**Given information**
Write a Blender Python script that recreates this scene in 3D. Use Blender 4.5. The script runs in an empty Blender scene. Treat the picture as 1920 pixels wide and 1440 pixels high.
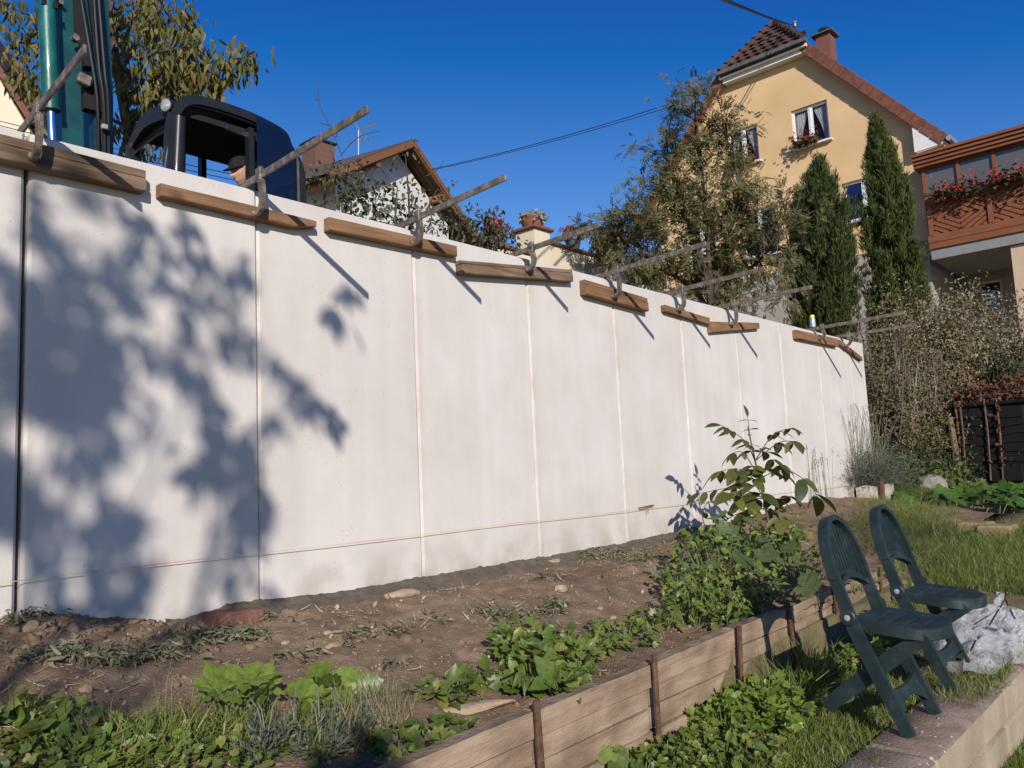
import bpy, math, random
import numpy as np
from mathutils import Vector, Matrix, noise as mnoise

random.seed(7)
RNG = np.random.default_rng(11)
SC = bpy.context.scene
COL = SC.collection
rad = math.radians

# ------------------------------------------------------------------ camera
CAM = np.array([-1.006, -3.445, 0.70])
YAW, PITCH, ROLL, FPX = 0.836, 0.111, -0.046, 1500.0
_f = np.array([math.sin(YAW) * math.cos(PITCH), math.cos(YAW) * math.cos(PITCH), math.sin(PITCH)])
_r0 = np.array([math.cos(YAW), -math.sin(YAW), 0.0])
_u0 = np.cross(_r0, _f)
_r = math.cos(ROLL) * _r0 + math.sin(ROLL) * _u0
_u = -math.sin(ROLL) * _r0 + math.cos(ROLL) * _u0
camd = bpy.data.cameras.new('camera')
cam = bpy.data.objects.new('camera', camd)
COL.objects.link(cam)
cam.matrix_world = Matrix(((_r[0], _u[0], -_f[0], CAM[0]), (_r[1], _u[1], -_f[1], CAM[1]),
                           (_r[2], _u[2], -_f[2], CAM[2]), (0, 0, 0, 1)))
camd.sensor_width = 36.0
camd.lens = FPX * 36.0 / 1920.0
camd.clip_start = 0.05
camd.clip_end = 2000
SC.camera = cam

# ------------------------------------------------------------------ sky, sun, exposure
SUN_D = Vector((0.6, 0.8, -0.43)).normalized()
world = bpy.data.worlds.new('World')
SC.world = world
world.use_nodes = True
_nt = world.node_tree
_bg = _nt.nodes['Background']
_sky = _nt.nodes.new('ShaderNodeTexSky')
_sky.sky_type = 'NISHITA'
_sky.sun_disc = False
_sky.sun_elevation = math.asin(-SUN_D.z)
_sky.sun_rotation = math.atan2(-SUN_D.x, -SUN_D.y)
_sky.altitude = 600
_sky.air_density = 1.0
_sky.dust_density = 0.1
_sky.ozone_density = 3.0
# very clear autumn air: the same amount of red and green is taken off in every direction
_hs = _nt.nodes.new('ShaderNodeVectorMath'); _hs.operation = 'SUBTRACT'
_hs.inputs[1].default_value = (0.98, 0.94, 0.0)
_mx = _nt.nodes.new('ShaderNodeVectorMath'); _mx.operation = 'MAXIMUM'
_mx.inputs[1].default_value = (0.08, 0.2, 0.0)
_nt.links.new(_sky.outputs[0], _hs.inputs[0])
_nt.links.new(_hs.outputs[0], _mx.inputs[0])
_nt.links.new(_mx.outputs[0], _bg.inputs['Color'])
_bg.inputs['Strength'].default_value = 0.119
sund = bpy.data.lights.new('sun', 'SUN')
sund.energy = 4.5
sund.angle = rad(0.53)
sund.color = (1.0, 0.95, 0.87)
sun = bpy.data.objects.new('sun', sund)
sun.rotation_euler = SUN_D.to_track_quat('-Z', 'Y').to_euler()
sun.location = (-20, -25, 20)
COL.objects.link(sun)
SC.view_settings.view_transform = 'Standard'
SC.view_settings.look = 'None'
SC.view_settings.exposure = 0.17
SC.view_settings.gamma = 1.0
SC.view_settings.use_curve_mapping = False


# ------------------------------------------------------------------ from the photograph's pixels to places in the world
def ray(x, y):
    return _r * ((x - 960) / FPX) - _u * ((y - 720) / FPX) + _f
def PD(x, y, d):
    return CAM + ray(x, y) * d
def PY(x, y, v=0.0):
    d = ray(x, y); return CAM + d * ((v - CAM[1]) / d[1])
def PX(x, y, v):
    d = ray(x, y); return CAM + d * ((v - CAM[0]) / d[0])
def PZ(x, y, v):
    d = ray(x, y); return CAM + d * ((v - CAM[2]) / d[2])


# ------------------------------------------------------------------ materials
def _links(nt):
    return nt.nodes.new, nt.links.new

def mat(name, cols, scale=5.0, detail=5.0, rough=0.8, bump=0.0, bscale=40.0, stretch=(1, 1, 1), spec=0.3,
        metal=0.0, spots=None, coat=0.0, cols2=None, scale2=0.7, mix2=0.5, dist=0.0):
    """noise driven colour ramp in world space, optional second large-scale ramp, dark specks and bump"""
    m = bpy.data.materials.new(name); m.use_nodes = True
    nt = m.node_tree; new, link = _links(nt)
    b = nt.nodes['Principled BSDF']
    g = new('ShaderNodeNewGeometry')
    mp = new('ShaderNodeMapping'); mp.inputs['Scale'].default_value = stretch
    link(g.outputs['Position'], mp.inputs['Vector'])
    n = new('ShaderNodeTexNoise'); n.inputs['Scale'].default_value = scale; n.inputs['Detail'].default_value = detail
    n.inputs['Roughness'].default_value = 0.62
    n.inputs['Distortion'].default_value = dist
    link(mp.outputs[0], n.inputs['Vector'])
    r = new('ShaderNodeValToRGB')
    el = r.color_ramp.elements
    for i, c in enumerate(cols):
        p = 0.3 + 0.4 * i / max(1, len(cols) - 1)
        e = el[i] if i < 2 else el.new(p)
        e.position = p; e.color = (*c, 1)
    if len(cols) == 1:
        el[1].position = 1; el[1].color = (*cols[0], 1)
    link(n.outputs['Fac'], r.inputs['Fac'])
    out = r.outputs['Color']
    if cols2:
        n2 = new('ShaderNodeTexNoise'); n2.inputs['Scale'].default_value = scale2; n2.inputs['Detail'].default_value = 4
        link(g.outputs['Position'], n2.inputs['Vector'])
        r2 = new('ShaderNodeValToRGB')
        for i, c in enumerate(cols2[:2]):
            r2.color_ramp.elements[i].position = 0.38 + 0.26 * i; r2.color_ramp.elements[i].color = (*c, 1)
        link(n2.outputs['Fac'], r2.inputs['Fac'])
        mx = new('ShaderNodeMix'); mx.data_type = 'RGBA'; mx.blend_type = 'MULTIPLY'; mx.inputs[0].default_value = mix2
        link(out, mx.inputs[6]); link(r2.outputs['Color'], mx.inputs[7]); out = mx.outputs[2]
    if spots:
        col, sc, thr = spots
        v = new('ShaderNodeTexVoronoi'); v.inputs['Scale'].default_value = sc
        link(g.outputs['Position'], v.inputs['Vector'])
        lt = new('ShaderNodeMath'); lt.operation = 'LESS_THAN'; lt.inputs[1].default_value = thr
        link(v.outputs['Distance'], lt.inputs[0])
        n3 = new('ShaderNodeTexNoise'); n3.inputs['Scale'].default_value = sc * 0.12
        link(g.outputs['Position'], n3.inputs['Vector'])
        g3 = new('ShaderNodeMath'); g3.operation = 'GREATER_THAN'; g3.inputs[1].default_value = 0.54
        link(n3.outputs['Fac'], g3.inputs[0])
        ml = new('ShaderNodeMath'); ml.operation = 'MULTIPLY'
        link(lt.outputs[0], ml.inputs[0]); link(g3.outputs[0], ml.inputs[1])
        mx = new('ShaderNodeMix'); mx.data_type = 'RGBA'
        link(ml.outputs[0], mx.inputs[0]); link(out, mx.inputs[6]); mx.inputs[7].default_value = (*col, 1); out = mx.outputs[2]
    link(out, b.inputs['Base Color'])
    b.inputs['Roughness'].default_value = rough
    b.inputs['Specular IOR Level'].default_value = spec
    b.inputs['Metallic'].default_value = metal
    b.inputs['Coat Weight'].default_value = coat
    if bump:
        nb = new('ShaderNodeTexNoise'); nb.inputs['Scale'].default_value = bscale; nb.inputs['Detail'].default_value = 6
        link(mp.outputs[0], nb.inputs['Vector'])
        bp = new('ShaderNodeBump'); bp.inputs['Strength'].default_value = bump; bp.inputs['Distance'].default_value = 0.02
        link(nb.outputs['Fac'], bp.inputs['Height']); link(bp.outputs[0], b.inputs['Normal'])
    return m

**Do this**
Everything from the first line to the line with "SC.camera = cam" must be repeated exactly, and nothing else. Leave the pictures out.

**Solution for this task**
Write a Blender Python script that recreates this scene in 3D. Use Blender 4.5. The script runs in an empty Blender scene. Treat the picture as 1920 pixels wide and 1440 pixels high.
import bpy, math, random
import numpy as np
from mathutils import Vector, Matrix, noise as mnoise

random.seed(7)
RNG = np.random.default_rng(11)
SC = bpy.context.scene
COL = SC.collection
rad = math.radians

# ------------------------------------------------------------------ camera
CAM = np.array([-1.006, -3.445, 0.70])
YAW, PITCH, ROLL, FPX = 0.836, 0.111, -0.046, 1500.0
_f = np.array([math.sin(YAW) * math.cos(PITCH), math.cos(YAW) * math.cos(PITCH), math.sin(PITCH)])
_r0 = np.array([math.cos(YAW), -math.sin(YAW), 0.0])
_u0 = np.cross(_r0, _f)
_r = math.cos(ROLL) * _r0 + math.sin(ROLL) * _u0
_u = -math.sin(ROLL) * _r0 + math.cos(ROLL) * _u0
camd = bpy.data.cameras.new('camera')
cam = bpy.data.objects.new('camera', camd)
COL.objects.link(cam)
cam.matrix_world = Matrix(((_r[0], _u[0], -_f[0], CAM[0]), (_r[1], _u[1], -_f[1], CAM[1]),
                           (_r[2], _u[2], -_f[2], CAM[2]), (0, 0, 0, 1)))
camd.sensor_width = 36.0
camd.lens = FPX * 36.0 / 1920.0
camd.clip_start = 0.05
camd.clip_end = 2000
SC.camera = cam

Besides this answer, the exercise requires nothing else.